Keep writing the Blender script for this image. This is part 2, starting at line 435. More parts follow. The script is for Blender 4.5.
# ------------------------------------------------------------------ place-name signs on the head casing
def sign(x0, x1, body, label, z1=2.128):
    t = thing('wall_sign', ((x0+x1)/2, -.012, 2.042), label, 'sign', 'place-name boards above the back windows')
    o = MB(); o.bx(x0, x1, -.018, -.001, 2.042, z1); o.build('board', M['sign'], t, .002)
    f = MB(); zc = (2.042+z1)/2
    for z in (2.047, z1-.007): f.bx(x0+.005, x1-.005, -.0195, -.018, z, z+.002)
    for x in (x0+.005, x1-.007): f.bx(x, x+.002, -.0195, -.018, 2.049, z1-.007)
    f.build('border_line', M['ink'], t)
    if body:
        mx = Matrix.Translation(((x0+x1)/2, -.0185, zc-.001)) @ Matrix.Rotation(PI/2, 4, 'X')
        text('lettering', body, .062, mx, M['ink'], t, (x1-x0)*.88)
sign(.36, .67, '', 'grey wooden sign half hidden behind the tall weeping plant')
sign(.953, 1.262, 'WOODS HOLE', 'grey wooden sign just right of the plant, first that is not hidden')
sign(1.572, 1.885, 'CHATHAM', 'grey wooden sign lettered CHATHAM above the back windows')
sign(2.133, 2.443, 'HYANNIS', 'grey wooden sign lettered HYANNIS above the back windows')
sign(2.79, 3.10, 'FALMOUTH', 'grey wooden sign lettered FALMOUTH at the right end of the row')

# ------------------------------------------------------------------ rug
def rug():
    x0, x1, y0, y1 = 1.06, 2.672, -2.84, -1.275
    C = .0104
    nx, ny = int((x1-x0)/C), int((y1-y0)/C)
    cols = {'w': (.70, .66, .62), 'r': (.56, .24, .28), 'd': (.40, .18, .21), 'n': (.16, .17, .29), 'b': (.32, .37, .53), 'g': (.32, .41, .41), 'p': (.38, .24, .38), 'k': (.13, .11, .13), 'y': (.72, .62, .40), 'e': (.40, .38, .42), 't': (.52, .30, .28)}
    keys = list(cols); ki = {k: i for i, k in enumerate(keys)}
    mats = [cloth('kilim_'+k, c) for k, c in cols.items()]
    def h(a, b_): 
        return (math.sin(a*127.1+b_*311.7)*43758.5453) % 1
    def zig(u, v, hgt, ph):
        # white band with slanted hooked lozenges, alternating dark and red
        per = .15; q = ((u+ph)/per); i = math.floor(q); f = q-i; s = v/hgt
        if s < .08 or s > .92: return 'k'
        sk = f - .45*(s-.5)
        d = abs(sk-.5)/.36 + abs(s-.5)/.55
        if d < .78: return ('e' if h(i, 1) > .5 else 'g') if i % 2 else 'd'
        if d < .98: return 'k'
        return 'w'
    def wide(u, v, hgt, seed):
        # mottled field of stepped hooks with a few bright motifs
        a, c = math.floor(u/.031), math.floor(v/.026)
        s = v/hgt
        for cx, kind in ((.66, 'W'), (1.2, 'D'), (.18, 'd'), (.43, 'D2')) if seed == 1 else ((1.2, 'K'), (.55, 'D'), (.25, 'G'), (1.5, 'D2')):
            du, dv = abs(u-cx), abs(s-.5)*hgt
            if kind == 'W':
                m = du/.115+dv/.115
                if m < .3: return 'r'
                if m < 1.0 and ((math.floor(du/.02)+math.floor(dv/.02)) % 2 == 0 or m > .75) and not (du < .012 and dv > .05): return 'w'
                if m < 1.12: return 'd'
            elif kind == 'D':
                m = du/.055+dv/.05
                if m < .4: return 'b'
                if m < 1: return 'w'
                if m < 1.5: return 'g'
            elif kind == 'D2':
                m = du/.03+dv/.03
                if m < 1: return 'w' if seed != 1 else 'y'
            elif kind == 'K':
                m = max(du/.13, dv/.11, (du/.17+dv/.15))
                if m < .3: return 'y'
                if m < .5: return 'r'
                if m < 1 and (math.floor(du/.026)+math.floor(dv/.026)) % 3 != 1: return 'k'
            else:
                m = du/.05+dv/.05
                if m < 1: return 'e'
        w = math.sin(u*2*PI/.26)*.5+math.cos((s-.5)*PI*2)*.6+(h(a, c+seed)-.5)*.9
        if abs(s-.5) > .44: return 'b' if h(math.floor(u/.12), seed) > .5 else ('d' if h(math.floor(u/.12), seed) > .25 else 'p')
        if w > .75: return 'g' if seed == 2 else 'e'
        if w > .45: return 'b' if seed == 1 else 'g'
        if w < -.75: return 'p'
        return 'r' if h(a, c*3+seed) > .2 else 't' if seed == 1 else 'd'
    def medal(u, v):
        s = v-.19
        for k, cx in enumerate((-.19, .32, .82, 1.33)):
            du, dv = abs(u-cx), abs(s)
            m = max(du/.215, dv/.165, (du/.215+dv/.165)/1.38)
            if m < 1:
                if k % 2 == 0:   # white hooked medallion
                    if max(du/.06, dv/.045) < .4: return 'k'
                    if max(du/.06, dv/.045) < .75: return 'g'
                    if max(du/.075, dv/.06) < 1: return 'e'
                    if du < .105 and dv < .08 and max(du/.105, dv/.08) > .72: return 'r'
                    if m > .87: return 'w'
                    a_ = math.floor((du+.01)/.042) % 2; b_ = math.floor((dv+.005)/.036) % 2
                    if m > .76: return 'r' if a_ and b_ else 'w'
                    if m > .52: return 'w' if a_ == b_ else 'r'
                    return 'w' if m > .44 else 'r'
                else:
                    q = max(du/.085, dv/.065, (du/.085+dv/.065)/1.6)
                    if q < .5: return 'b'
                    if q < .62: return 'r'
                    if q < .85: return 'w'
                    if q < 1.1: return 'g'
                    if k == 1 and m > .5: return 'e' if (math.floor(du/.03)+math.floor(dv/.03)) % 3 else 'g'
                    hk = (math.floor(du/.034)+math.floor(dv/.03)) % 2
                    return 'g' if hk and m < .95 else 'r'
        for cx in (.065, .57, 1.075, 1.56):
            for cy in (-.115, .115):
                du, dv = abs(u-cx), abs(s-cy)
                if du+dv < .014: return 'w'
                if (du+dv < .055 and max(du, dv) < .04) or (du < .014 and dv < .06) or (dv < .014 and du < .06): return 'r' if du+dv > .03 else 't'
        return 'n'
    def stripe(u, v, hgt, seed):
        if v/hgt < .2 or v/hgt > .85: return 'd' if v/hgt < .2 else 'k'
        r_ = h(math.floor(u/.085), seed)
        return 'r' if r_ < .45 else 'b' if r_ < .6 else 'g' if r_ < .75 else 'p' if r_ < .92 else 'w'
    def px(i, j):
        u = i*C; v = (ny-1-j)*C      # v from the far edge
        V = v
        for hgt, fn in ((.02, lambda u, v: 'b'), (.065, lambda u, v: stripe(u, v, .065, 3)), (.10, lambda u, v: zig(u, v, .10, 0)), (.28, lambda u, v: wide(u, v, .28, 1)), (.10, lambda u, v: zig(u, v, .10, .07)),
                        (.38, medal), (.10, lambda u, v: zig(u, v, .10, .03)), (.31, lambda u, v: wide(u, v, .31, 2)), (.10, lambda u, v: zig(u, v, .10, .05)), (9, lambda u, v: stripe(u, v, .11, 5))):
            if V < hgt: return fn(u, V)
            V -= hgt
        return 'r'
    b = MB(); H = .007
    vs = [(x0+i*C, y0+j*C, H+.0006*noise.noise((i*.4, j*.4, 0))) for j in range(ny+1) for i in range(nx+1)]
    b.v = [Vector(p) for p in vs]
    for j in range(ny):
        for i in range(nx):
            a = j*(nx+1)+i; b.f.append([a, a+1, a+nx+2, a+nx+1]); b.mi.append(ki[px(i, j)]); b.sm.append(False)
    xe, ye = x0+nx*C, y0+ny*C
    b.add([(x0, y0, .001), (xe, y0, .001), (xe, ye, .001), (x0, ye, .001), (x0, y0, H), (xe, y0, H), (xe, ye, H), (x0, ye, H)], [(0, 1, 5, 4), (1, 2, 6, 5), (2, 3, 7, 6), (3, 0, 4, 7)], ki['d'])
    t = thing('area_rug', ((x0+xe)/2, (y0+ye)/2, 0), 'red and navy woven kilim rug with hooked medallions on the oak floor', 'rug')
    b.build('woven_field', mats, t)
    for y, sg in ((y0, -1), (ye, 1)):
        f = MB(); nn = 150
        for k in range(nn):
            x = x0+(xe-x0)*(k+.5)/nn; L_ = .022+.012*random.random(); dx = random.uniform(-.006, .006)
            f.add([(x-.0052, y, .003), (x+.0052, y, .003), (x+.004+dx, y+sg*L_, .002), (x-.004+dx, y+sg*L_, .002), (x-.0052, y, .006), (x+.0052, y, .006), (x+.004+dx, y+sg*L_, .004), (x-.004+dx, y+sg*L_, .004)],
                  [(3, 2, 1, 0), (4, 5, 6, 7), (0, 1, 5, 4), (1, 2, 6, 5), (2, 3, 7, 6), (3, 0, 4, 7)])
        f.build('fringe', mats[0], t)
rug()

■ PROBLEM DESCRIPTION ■
Repeat, exactly and only, the lines from the beginning of the material through the line that contains "sign(2.79, 3.10, 'FALMOUTH', 'grey".

■ REPLY ■
Keep writing the Blender script for this image. This is part 2, starting at line 435. More parts follow. The script is for Blender 4.5.
# ------------------------------------------------------------------ place-name signs on the head casing
def sign(x0, x1, body, label, z1=2.128):
    t = thing('wall_sign', ((x0+x1)/2, -.012, 2.042), label, 'sign', 'place-name boards above the back windows')
    o = MB(); o.bx(x0, x1, -.018, -.001, 2.042, z1); o.build('board', M['sign'], t, .002)
    f = MB(); zc = (2.042+z1)/2
    for z in (2.047, z1-.007): f.bx(x0+.005, x1-.005, -.0195, -.018, z, z+.002)
    for x in (x0+.005, x1-.007): f.bx(x, x+.002, -.0195, -.018, 2.049, z1-.007)
    f.build('border_line', M['ink'], t)
    if body:
        mx = Matrix.Translation(((x0+x1)/2, -.0185, zc-.001)) @ Matrix.Rotation(PI/2, 4, 'X')
        text('lettering', body, .062, mx, M['ink'], t, (x1-x0)*.88)
sign(.36, .67, '', 'grey wooden sign half hidden behind the tall weeping plant')
sign(.953, 1.262, 'WOODS HOLE', 'grey wooden sign just right of the plant, first that is not hidden')
sign(1.572, 1.885, 'CHATHAM', 'grey wooden sign lettered CHATHAM above the back windows')
sign(2.133, 2.443, 'HYANNIS', 'grey wooden sign lettered HYANNIS above the back windows')
sign(2.79, 3.10, 'FALMOUTH', 'grey wooden sign lettered FALMOUTH at the right end of the row')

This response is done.